* _Problem statement_
Beginning with the opening line of the entries, return every line through the one containing "fan(loc, rot, 3.85, lab)", both included, and nothing else. Omit pictures.

Scenes as source code:
☆ ☆ ☆ ☆ ☆

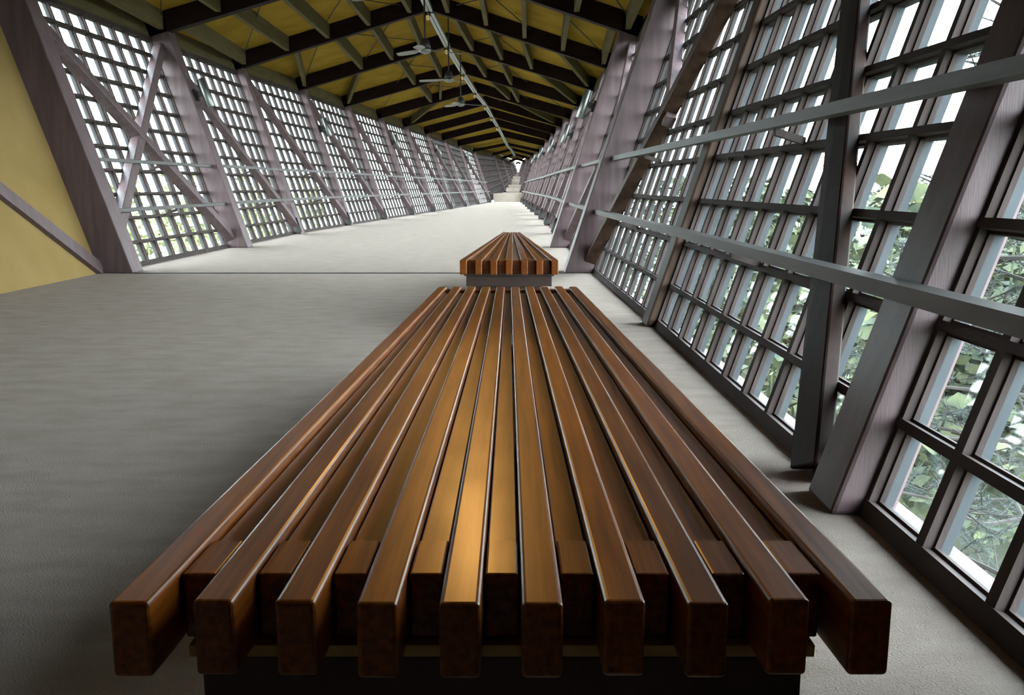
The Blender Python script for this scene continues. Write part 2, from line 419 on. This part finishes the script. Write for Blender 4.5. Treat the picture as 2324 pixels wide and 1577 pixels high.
for loc, rot, lab in (((-1.2, 9.4, 2.74), .45, 'three-bladed ceiling fan nearest the viewer, cut by the top edge'),
                      ((-1.22, 13.2, 2.72), .39, 'three-bladed ceiling fan, second nearest, left of the ridge track'),
                      ((-1.14, 16.9, 2.73), .95, 'three-bladed ceiling fan, third from the viewer, just left of the ridge track'),
                      ((-1.12, 20.4, 2.60), .25, 'three-bladed ceiling fan farthest down the room')):
    fan(loc, rot, 3.85, lab)

# ------------------------------------------------------------------ cylinder wall lamps
def sconce(side, k, z, label):
    v = z/ZT[k]; n = NRM(side); up = UPD(side); d = DEEP.get((side, k), .12)
    c = P(side, k, v, -d-.15, .14)
    root = tag(empty('wall_lamp', c), label, 'lamp', 'cylinder wall lamps')
    mb = MB(); mb.tube([up*-.2, up*-.195, up*.195, up*.2], [.05, .055, .055, .05], 20); mb.build('lamp_shade', M['metal'], root, smooth=True)
    mb = MB(); mb.bar(up*-.03, up*.05, Yv, n, -.02, .02, .05, .15); mb.bar(up*-.07, up*.09, Yv, n, -.045, .045, .115, .15); mb.build('bracket', M['black'], root)
order = ['nearest', 'second nearest', 'third', 'fourth', 'farthest']
for i, k in enumerate((1, 3, 5, 7, 9)):
    sconce('left', k, 2.0+.02*i, 'steel cylinder lamp on the left wall posts, %s of the five there' % order[i])
    sconce('right', k, 1.85+.03*i, 'steel cylinder lamp on the right wall posts, %s of the five there' % order[i])

# ------------------------------------------------------------------ benches
def bench(name_label, yf, yb, cxf, cxb, wf, wb, ns, sf, sb, ztop, ped, cover):
    cf = (cxf, yf)
    root = tag(empty('slatted_bench', (cxf, yf, 0)), name_label, 'bench')
    def X(i, y, off=0):          # centre line of slat i (may be half-integer) at y
        t = (y-yf)/(yb-yf); wd = wf+(wb-wf)*t; s = sf+(sb-sf)*t
        return cxf+(cxb-cxf)*t + (i/(ns-1)-.5)*(wd-s), s, (wd-s)/(ns-1)
    def piece(i, y0, y1, z0, z1, wfun, nm, bev=.005, seg=2):
        mb = MB(); r = []
        for y in (y0, y1):
            x, s, p = X(i, y); h = wfun(s, p)/2
            r.append((x-h-cxf, x+h-cxf, y-yf))
        (a0, a1, ya), (b0, b1, yb_) = r
        mb.hexa([(a0, ya, z0), (a1, ya, z0), (b1, yb_, z0), (b0, yb_, z0), (a0, ya, z1), (a1, ya, z1), (b1, yb_, z1), (b0, yb_, z1)])
        return mb.build(nm, M['bench'], root, bevel=bev, seg=seg)
    for i in range(ns):
        j = random.uniform(-.006, .006)
        piece(i, yf+j, yb+j*.5, ztop-.09, ztop+random.uniform(-.0008, .0008), lambda s, p: s, 'slat', .0055, 3)
    for i in range(ns-1):
        b0, b1, g = ped['block']
        gap = lambda s, p: p-s-.005
        piece(i+.5, yf+b0, yf+b1, ztop-.088, ztop-.006, gap, 'spacer_block', .003)
        piece(i+.5, yf+b1, yb-g-.1, ztop-.05, ztop-.016, gap, 'filler_slat', .002)
        piece(i+.5, yb-g-.05, yb-g, ztop-.088, ztop-.008, gap, 'spacer_block', .003)
    for y0 in (yf+.075, yb-.3):
        hw = X(0, y0)[2]*(ns-1)/2 - .045 + ped.get('wide', 0)
        mb = MB(); mb.box(-hw-.012, hw+.012, y0-yf-.004, y0-yf+.15, ztop-.105, ztop-.0905); mb.build('top_plate', M[ped.get('lip', 'plate')], root)
        mb = MB(); mb.box(-hw, hw, y0-yf, y0-yf+.14, ztop-.17, ztop-.1055); mb.build('cross_beam', M['pedestal'], root, bevel=.004)
    for y0, ln, sc_ in ped['legs']:
        hw = X(0, y0)[2]*(ns-1)/2*sc_
        mb = MB(); mb.box(-hw, hw, y0-yf, y0-yf+ln, 0, ztop-.09); mb.build('pedestal', M['pedestal'], root, bevel=.006)
    return root
bench('near varnished brown bench of ten slats filling the foreground', .927, 4.06, -.012, -.019, .864, .626, 10, .0455, .038, .42,
      dict(block=(.085, .19, .02), legs=[(1.55, .3, .75), (2.75, .3, .75)]), 0)
bench('smaller slatted wooden bench standing behind the near one, tapering away', 5.52, 8.85, -.018, -.005, .605, .17, 7, .043, .0215, .42,
      dict(wide=.035, lip='pedestal', block=(.06, .16, .02), legs=[(5.75, .3, .8), (7.6, .3, .8)]), 0)

# ------------------------------------------------------------------ warm spotlight over the seats (out of frame, on a rafter)
sp = tag(empty('ceiling_spotlight', (-.32, 7.0, 2.95)), 'small black spotlight hung under the roof above the benches', 'lamp')
mb = MB(); mb.tube([(0, 0, .25), (0, 0, .06)], .012, 8); mb.build('stem', M['black'], sp)
mb = MB(); mb.tube([(0, .05, .06), (0, 0, 0), (0, -.07, -.07)], [.03, .05, .055], 14); mb.build('lamp_shade', M['black'], sp)
ld = bpy.data.lights.new('warm_bulb', 'SPOT'); ld.energy = 110; ld.color = (1, .50, .13); ld.shadow_soft_size = .09; ld.spot_size = .34; ld.spot_blend = .8
lo = bpy.data.objects.new('bulb', ld); COL.objects.link(lo); lo.parent = sp; lo.location = (0, -.09, -.09)
lo.rotation_euler = V((.3, -6.0, -2.55)).to_track_quat('-Z', 'Y').to_euler()

# ------------------------------------------------------------------ outside: valley, wooded slopes, pines beside the windows
g = MB(); g.box(-300, 300, -200, 400, -30, -22); tag(g.build('valley_ground', M['ground']), kind='structure')
def forest(name, label, m_name, n, xr, yr, zr, sz):
    mb = MB()
    for _ in range(n):
        x, y = random.uniform(*xr), random.uniform(*yr); base = -22; hgt = random.uniform(*zr); r = random.uniform(*sz)
        mb.tube([(x, y, base), (x, y, base+hgt*.9)], [.25, .06], 5)
        for q in range(150):
            f = random.uniform(.25, 1); a_ = random.uniform(0, 6.28); rr = r*(1.08-f)**.7*random.uniform(.3, 1)
            c = V((x+rr*math.cos(a_), y+rr*math.sin(a_), base+hgt*f)); u = V((random.uniform(-1, 1), random.uniform(-1, 1), random.uniform(-.5, .5))).normalized()*random.uniform(.4, .9)
            v_ = u.cross(V((random.uniform(-1, 1), random.uniform(-1, 1), random.uniform(-1, 1)))).normalized()*u.length*.6
            mb.poly([c-u, c+v_, c+u, c-v_])
    return tag(mb.build(name, M[m_name]), label, 'trees', kind='stuff')
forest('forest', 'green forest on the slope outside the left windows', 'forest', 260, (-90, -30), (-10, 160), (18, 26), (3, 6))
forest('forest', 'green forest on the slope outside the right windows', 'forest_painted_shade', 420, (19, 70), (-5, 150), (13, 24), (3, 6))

def pine(loc, h, r0, label, seed, nb=46):
    rnd = random.Random(seed)
    root = tag(empty('pine_tree', loc), label, 'tree', 'pines outside the right windows')
    mb = MB(); mb.tube([(0, 0, 0), (.05, .03, h*.4), (0, 0, h*.8), (.02, 0, h)], [r0, r0*.75, r0*.35, .015], 10); mb.build('trunk', M['bark'], root)
    br, nd = MB(), MB()
    for i in range(nb):
        z = h*(.6+.38*i/nb); a = rnd.uniform(0, 6.28); ln = (1-(z/h)**1.3)*h*.17+.35
        d = V((math.cos(a), math.sin(a), rnd.uniform(-.1, .3))); p0 = V((0, 0, z)); p1 = p0+d*ln*.6; p2 = p0+d*ln+V((0, 0, .12))
        br.tube([p0, p1, p2], [.022, .013, .005], 5)
        for s in range(9):
            t = rnd.uniform(.3, 1); q = p0.lerp(p2, t); tw = V((rnd.uniform(-1, 1), rnd.uniform(-1, 1), rnd.uniform(-.3, .6))).normalized(); e_ = q+tw*.28
            br.tube([q, e_], [.007, .003], 4, cap=False)
            for m in range(48):
                c = q.lerp(e_, rnd.uniform(.2, 1.05)); dr = (tw*.7+V((rnd.uniform(-1, 1), rnd.uniform(-1, 1), rnd.uniform(-1, 1)))).normalized()
                sd = dr.orthogonal().normalized()*.0028; nd.poly([c-sd, c+sd, c+dr*rnd.uniform(.09, .16)])
    br.build('branches', M['bark'], root)['kind'] = 'stuff'
    nd.build('needles', M['needle'], root)['kind'] = 'stuff'
    return root
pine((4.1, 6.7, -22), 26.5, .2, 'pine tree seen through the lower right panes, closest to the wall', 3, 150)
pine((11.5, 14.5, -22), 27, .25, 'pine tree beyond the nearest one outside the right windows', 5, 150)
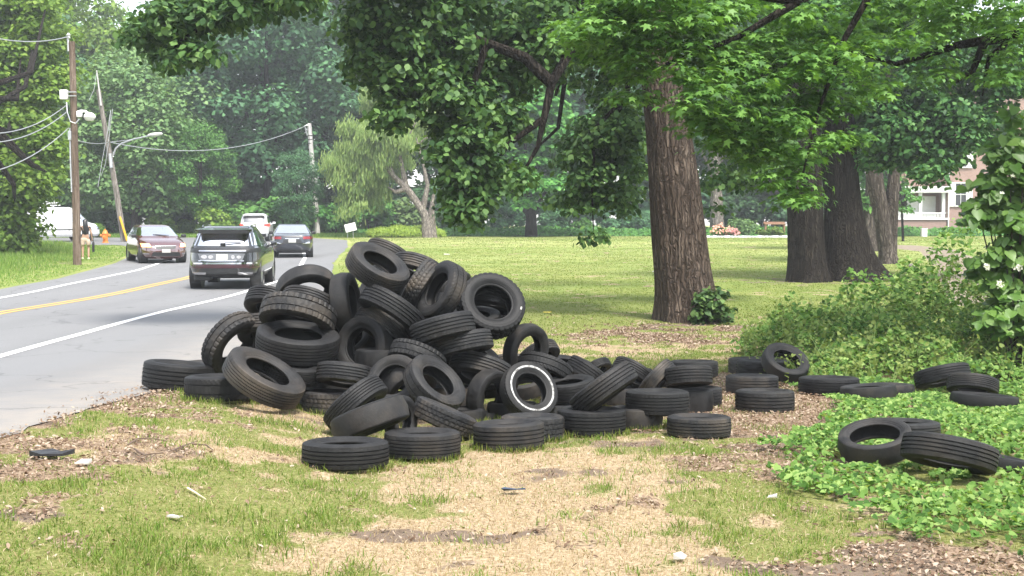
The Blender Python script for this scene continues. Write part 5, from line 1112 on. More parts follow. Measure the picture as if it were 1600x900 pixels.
# ---- white SUV beyond
P = [(.24, 2.1, -2.05, .80), (.32, 2.22, -2.22, .88), (.50, 2.28, -2.30, .92), (.75, 2.25, -2.30, .93), (.92, 2.1, -2.27, .92), (1.02, 1.5, -2.22, .90), (1.07, 1.0, -2.18, .88), (1.32, .6, -2.05, .81), (1.56, .1, -1.90, .73), (1.66, -.1, -1.78, .67), (1.70, -.4, -1.5, .55)]
c = Car('suv', "white SUV farthest ahead on the road bend", 'suv', P)
pm = paint_mat('white_paint_car', (.72, .72, .73), .3, 1.0, 0.0); c.body(pm)
rw = c.patch('rear_window', 'rear', ((-.70, .70), (-.62, .62), 1.16, 1.52), M_SILV); c.patch('window_shade', 'rear', ((-.64, .64), (-.62, .62), 1.40, 1.52), M_TRIM, .014)
for sx in (-1, 1): q = (.62, .90) if sx > 0 else (-.90, -.62); c.patch('tail_light', 'rear', (q, q, .92, 1.06), M_AMB, .014)
c.patch('bumper_panel', 'rear', ((-.84, .84), (-.84, .84), .30, .48), M_TRIM, .012); c.patch('plate', 'rear', ((-.16, .16), (-.16, .16), .80, .93), M_PLATE, .014, nv=2); c.patch('windscreen', 'front', ((-.76, .76), (-.64, .64), 1.10, 1.55), M_GLS)
for sd in ('right', 'left'): c.patch('side_window', sd, ((-1.85, -.45), (-1.55, -.45), 1.12, 1.50), M_GLS, .007); c.patch('side_window', sd, ((-.38, .95), (-.38, .30), 1.12, 1.50), M_GLS, .007)
sp = MB(); sp.box((0, -1.92, 1.60), (1.34, .26, .04), bev=.015); sp.build('spoiler', pm, c.e); c.mirror(.8, 1.10, .88, pm); c.wheels(1.38, -1.38, .90, .35, .23); c.place(402, 0, 80.0, R_(6))
# ---- dark hatchback coming towards us, lamps lit
P = [(.18, 2.05, -1.95, .74), (.26, 2.18, -2.08, .84), (.42, 2.22, -2.14, .89), (.56, 2.20, -2.15, .90), (.68, 2.14, -2.14, .90), (.78, 1.98, -2.12, .89), (.86, 1.75, -2.10, .875), (.93, 1.35, -2.08, .865), (.985, 1.05, -2.05, .85), (1.02, .98, -2.02, .84), (1.20, .55, -1.90, .75), (1.38, .10, -1.66, .66), (1.44, -.1, -1.5, .60), (1.47, -.3, -1.2, .48)]
c = Car('hatchback', "dark maroon hatchback coming round the bend with glowing orange headlights", 'car', P)
pm = paint_mat('dark_red_paint', (.075, .012, .010)); pm.node_tree.nodes['Principled BSDF'].inputs['Coat IOR'].default_value = 2.3; c.body(pm)
ws = c.patch('windscreen', 'front', ((-.74, .74), (-.60, .60), 1.03, 1.40), M_GLS)
for sx in (-1, 1):
    q0, q1 = ((.54, .84), (.60, .85)) if sx > 0 else ((-.84, -.54), (-.85, -.60)); c.patch('headlight', 'front', (q0, q1, .63, .76), M_HEAD, .016)
    q = (.62, .84) if sx > 0 else (-.84, -.62); c.patch('fog_lamp', 'front', (q, q, .36, .40), M_CHR, .012, nv=2)
    wi = MB(); wi.tube([c.face('front', sx * .05 - .3, 1.035, .03), c.face('front', sx * .05 + .2, 1.08, .02)], .012, 5); wi.build('wiper', M_TRIM, ws)
c.patch('grille', 'front', ((-.34, .34), (-.40, .40), .56, .66), M_TRIM, .012); c.patch('lower_grille', 'front', ((-.56, .56), (-.50, .50), .28, .44), M_TRIM, .010); c.patch('chrome_strip', 'front', ((-.40, .40), (-.40, .40), .665, .685), M_CHR, .016, nv=2); c.patch('plate', 'front', ((-.16, .16), (-.16, .16), .42, .55), M_PLATE, .02, nv=2)
for sd in ('right', 'left'): c.patch('side_window', sd, ((-1.70, -.42), (-1.45, -.42), 1.06, 1.36), M_GLS, .007); c.patch('side_window', sd, ((-.36, .86), (-.36, .18), 1.06, 1.36), M_GLS, .007)
an = MB(); an.tube([(.0, -1.2, 1.46), (0, -1.32, 1.62)], .01, 5); an.build('aerial', M_TRIM, c.e); c.mirror(.78, 1.04, .86, M_TRIM); c.wheels(1.32, -1.32, .88, .325, .215, steer=R_(-18)); c.place(243, 0, 51.5, R_(180 + 26))
# ---- white van half hidden by the tall grass
P = [(.30, 2.6, -2.5, .88), (.45, 2.72, -2.62, .97), (.80, 2.72, -2.66, 1.0), (1.05, 2.45, -2.66, 1.0), (1.15, 2.05, -2.65, .99), (1.40, 1.82, -2.64, .97), (1.80, 1.50, -2.60, .92), (1.98, 1.25, -2.52, .87), (2.08, .9, -2.4, .78)]
c = Car('van', "white cargo van parked beyond the tall grass, partly behind the brown pole", 'van', P, 7.0, 'parked vehicles')
pm = paint_mat('white_van_paint', (.80, .80, .80), .35, .6, 0.0); c.body(pm)
c.patch('windscreen', 'front', ((-.84, .84), (-.76, .76), 1.20, 1.78), M_GLS)
for sd in ('right', 'left'): c.patch('side_window', sd, ((.85, 1.85), (.85, 1.55), 1.18, 1.72), M_GLS, .007); c.patch('door_seam', sd, ((.70, .72), (.70, .72), .5, 1.9), M_TRIM, .005, nu=1); c.patch('door_seam', sd, ((-.60, -.58), (-.60, -.58), .5, 1.9), M_TRIM, .005, nu=1); c.patch('side_moulding', sd, ((-2.3, 1.9), (-2.3, 1.9), .70, .76), M_TRIM, .012, nu=16, nv=1)
for sx in (-1, 1): q = (.70, .92) if sx > 0 else (-.92, -.70); c.patch('tail_light', 'rear', (q, q, .9, 1.5), M_RED, .012); c.patch('headlight', 'front', (q, q, .72, .92), M_CHR, .012)
rk = MB()
for y in (-.1, -.8): rk.box((0, y, 2.15), (1.5, .06, .06))
rk.box((0, -.4, 2.20), (1.3, 1.5, .05), bev=.01); rk.build('roof_rack', M_WHITE, c.e); c.mirror(1.75, 1.25, 1.0, M_TRIM); c.wheels(1.75, -1.7, .96, .35, .23); c.place(82, 0, 78.0, R_(-52))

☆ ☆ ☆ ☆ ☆

* _Written reply_
The Blender Python script for this scene continues. Write part 2, from line 419 on. This part finishes the script. Write for Blender 4.5. Treat the picture as 2324 pixels wide and 1577 pixels high.
for loc, rot, lab in (((-1.2, 9.4, 2.74), .45, 'three-bladed ceiling fan nearest the viewer, cut by the top edge'),
                      ((-1.22, 13.2, 2.72), .39, 'three-bladed ceiling fan, second nearest, left of the ridge track'),
                      ((-1.14, 16.9, 2.73), .95, 'three-bladed ceiling fan, third from the viewer, just left of the ridge track'),
                      ((-1.12, 20.4, 2.60), .25, 'three-bladed ceiling fan farthest down the room')):
    fan(loc, rot, 3.85, lab)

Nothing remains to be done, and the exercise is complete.